1. Location
The value of a property increases exponentially in rapidly developing areas and hot spots that have fast population growth and abundant economic activities. This is because the location of a property affects a buyer’s lifestyle.
2. Type of property
If you are buying a property to live in, seek for comfort and space. If you are investing, go for properties that offer high returns. Apartment (Studio) and suites (SOHO) usually bring good returns.
3. Furniture and Decoration
Most buyers that intend to live in the house they buy would prefer a place where they can decorate and transform into the space of their dreams. However, investors usually go for houses that are fully furnished with appliances available, so that they can immediately find tenants.
4. Original price
Most house owners won’t mind spending a little more money into renovation and decoration. For investors, the key to earning profit is to get the lowest price possible.
5. Do not put all eggs into one basket
Some buyers make the mistake of investing all of their savings onto a house, which is a very bad decision that may land them into heavy debts.
6. First hand and second hand property
Usually, house buyers are approached through advertising and exhibition. They are the first hand buyers that are interested to buy a property at a lower price and to move in after completion. Second hand buyers are people who have the need to move in right away or people who only will be in that area for a certain amount of time.
7. Insurance
Many people are unaware about Mortgage Reducing Term Assurance (MRTA). MRTA helps protect the interests of homebuyers. The purpose of MRTA is to offset any of your outstanding loan in the event of Total and Permanent Disability or loss of life, which lessens the burden of your family.
8. Security
Since safety is the priority of every house owner, having guards and fences give people a sense of safety.
9. Financing methods
For investors, they would rather pay 10% down payment and take a bank loan for the rest of the payment. Their aim is to spend least money possible and highest amount of profit by extending the payment duration. As compared to investors, buyers who intend to keep the house, they do not want to bear a huge amount of debt. Hence, they want to pay off the mortgage in the shortest possible time. These owner pay a higher amount of down payment and shorten the period for interest and province.
10. Pay back consistently
Some buyers choose to ignore bank financing regulations, in order to have more cash each month. This is not a wise move because the amount of loan will slowly build up till a point where buyers cannot repay their debts anymore.

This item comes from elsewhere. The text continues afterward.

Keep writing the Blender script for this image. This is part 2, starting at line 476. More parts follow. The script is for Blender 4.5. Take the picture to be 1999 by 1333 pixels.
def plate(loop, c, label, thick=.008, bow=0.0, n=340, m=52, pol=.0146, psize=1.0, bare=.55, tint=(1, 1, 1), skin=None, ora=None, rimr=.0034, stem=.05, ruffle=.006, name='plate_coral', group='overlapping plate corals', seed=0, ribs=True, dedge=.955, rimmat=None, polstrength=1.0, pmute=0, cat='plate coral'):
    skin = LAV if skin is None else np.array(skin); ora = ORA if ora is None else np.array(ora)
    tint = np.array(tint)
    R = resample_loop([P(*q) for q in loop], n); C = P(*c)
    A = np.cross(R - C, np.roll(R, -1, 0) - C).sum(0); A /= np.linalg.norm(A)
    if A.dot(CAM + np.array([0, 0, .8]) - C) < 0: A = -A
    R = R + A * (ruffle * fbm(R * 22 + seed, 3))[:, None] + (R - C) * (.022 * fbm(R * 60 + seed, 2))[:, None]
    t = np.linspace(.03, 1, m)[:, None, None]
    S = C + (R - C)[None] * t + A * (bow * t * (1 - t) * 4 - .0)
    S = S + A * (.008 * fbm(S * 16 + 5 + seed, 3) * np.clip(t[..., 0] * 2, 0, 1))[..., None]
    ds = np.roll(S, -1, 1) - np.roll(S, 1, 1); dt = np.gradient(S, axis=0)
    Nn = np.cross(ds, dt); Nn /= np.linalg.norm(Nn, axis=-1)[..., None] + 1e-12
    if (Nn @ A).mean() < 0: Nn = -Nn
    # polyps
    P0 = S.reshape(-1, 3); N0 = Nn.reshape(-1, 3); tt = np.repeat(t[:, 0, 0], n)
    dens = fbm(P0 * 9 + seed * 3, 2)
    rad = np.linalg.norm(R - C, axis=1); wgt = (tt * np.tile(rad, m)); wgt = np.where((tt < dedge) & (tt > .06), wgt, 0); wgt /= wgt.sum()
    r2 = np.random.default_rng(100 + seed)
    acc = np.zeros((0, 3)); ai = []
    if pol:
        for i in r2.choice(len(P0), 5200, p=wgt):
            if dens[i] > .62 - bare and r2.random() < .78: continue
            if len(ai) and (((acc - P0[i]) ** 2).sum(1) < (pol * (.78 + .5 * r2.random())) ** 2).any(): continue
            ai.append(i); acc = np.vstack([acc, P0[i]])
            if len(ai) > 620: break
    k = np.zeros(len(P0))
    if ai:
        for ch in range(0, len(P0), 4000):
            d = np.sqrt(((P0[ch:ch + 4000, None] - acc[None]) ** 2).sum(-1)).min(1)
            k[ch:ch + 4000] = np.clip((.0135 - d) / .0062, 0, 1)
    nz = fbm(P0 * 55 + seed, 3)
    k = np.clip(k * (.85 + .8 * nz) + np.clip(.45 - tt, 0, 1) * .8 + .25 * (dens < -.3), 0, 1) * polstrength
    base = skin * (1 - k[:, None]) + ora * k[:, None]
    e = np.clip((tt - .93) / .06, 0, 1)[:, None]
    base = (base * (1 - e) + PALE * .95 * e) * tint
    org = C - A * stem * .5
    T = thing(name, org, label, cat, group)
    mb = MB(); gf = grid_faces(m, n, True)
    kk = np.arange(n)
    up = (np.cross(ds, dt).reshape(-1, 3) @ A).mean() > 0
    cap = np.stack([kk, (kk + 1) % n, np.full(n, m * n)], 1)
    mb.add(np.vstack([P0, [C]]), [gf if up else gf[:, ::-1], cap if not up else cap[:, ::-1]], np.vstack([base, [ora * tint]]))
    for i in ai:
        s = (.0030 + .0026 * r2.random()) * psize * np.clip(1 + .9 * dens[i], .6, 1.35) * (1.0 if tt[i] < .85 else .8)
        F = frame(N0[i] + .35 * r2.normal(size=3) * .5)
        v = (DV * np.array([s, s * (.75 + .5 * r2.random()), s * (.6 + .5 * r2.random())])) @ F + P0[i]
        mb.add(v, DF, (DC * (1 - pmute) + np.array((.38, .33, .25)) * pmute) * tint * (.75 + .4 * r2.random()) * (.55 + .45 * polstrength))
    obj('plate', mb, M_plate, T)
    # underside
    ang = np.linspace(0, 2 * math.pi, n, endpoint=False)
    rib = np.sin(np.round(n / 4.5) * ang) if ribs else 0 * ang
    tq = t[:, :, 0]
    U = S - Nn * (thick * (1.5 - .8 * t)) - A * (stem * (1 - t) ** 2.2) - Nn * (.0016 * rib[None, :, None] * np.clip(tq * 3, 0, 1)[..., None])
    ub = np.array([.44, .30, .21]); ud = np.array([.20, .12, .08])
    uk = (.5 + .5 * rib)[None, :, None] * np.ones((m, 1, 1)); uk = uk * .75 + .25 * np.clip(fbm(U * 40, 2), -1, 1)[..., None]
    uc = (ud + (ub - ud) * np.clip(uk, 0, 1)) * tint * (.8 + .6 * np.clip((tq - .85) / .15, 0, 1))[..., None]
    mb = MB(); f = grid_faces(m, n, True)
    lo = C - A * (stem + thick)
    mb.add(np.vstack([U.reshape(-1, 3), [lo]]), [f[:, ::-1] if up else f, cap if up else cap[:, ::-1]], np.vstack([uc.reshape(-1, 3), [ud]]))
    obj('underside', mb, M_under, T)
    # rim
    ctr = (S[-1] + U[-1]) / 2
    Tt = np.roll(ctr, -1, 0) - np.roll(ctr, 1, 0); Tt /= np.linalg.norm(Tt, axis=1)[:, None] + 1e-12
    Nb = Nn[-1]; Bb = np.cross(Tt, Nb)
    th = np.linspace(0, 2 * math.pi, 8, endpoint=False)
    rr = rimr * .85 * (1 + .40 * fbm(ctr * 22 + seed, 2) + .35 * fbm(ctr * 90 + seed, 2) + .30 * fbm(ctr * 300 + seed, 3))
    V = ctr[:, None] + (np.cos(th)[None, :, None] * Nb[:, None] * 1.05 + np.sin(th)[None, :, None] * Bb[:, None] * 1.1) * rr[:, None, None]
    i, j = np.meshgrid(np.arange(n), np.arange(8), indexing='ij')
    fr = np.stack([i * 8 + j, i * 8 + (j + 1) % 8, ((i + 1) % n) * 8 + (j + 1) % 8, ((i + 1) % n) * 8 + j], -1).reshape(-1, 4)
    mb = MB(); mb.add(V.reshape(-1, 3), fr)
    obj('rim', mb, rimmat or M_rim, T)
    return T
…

11. Choose the right mediator
You need a mediator that prioritises you, who is hard working, gets you the best property with the lowest price tag, sells your property in the shortest amount of time and helps you to secure a good renter.
12. Listen to the advice of professionals
A good agency will give you unbiased recommendations or opinions, so do listen to them. Yet, it is also your duty to confirm the authenticity of the information.
13. Bad neighbourhood
If the house you intend to buy seems fine, yet utterly cheap, you should consider checking out the neighbourhood. The house might be in bad condition, which requires you to spend a lot on renovation. Also, go to an agency or police station to understand the local security situation. There’s usually a reason for a property to be overly cheap.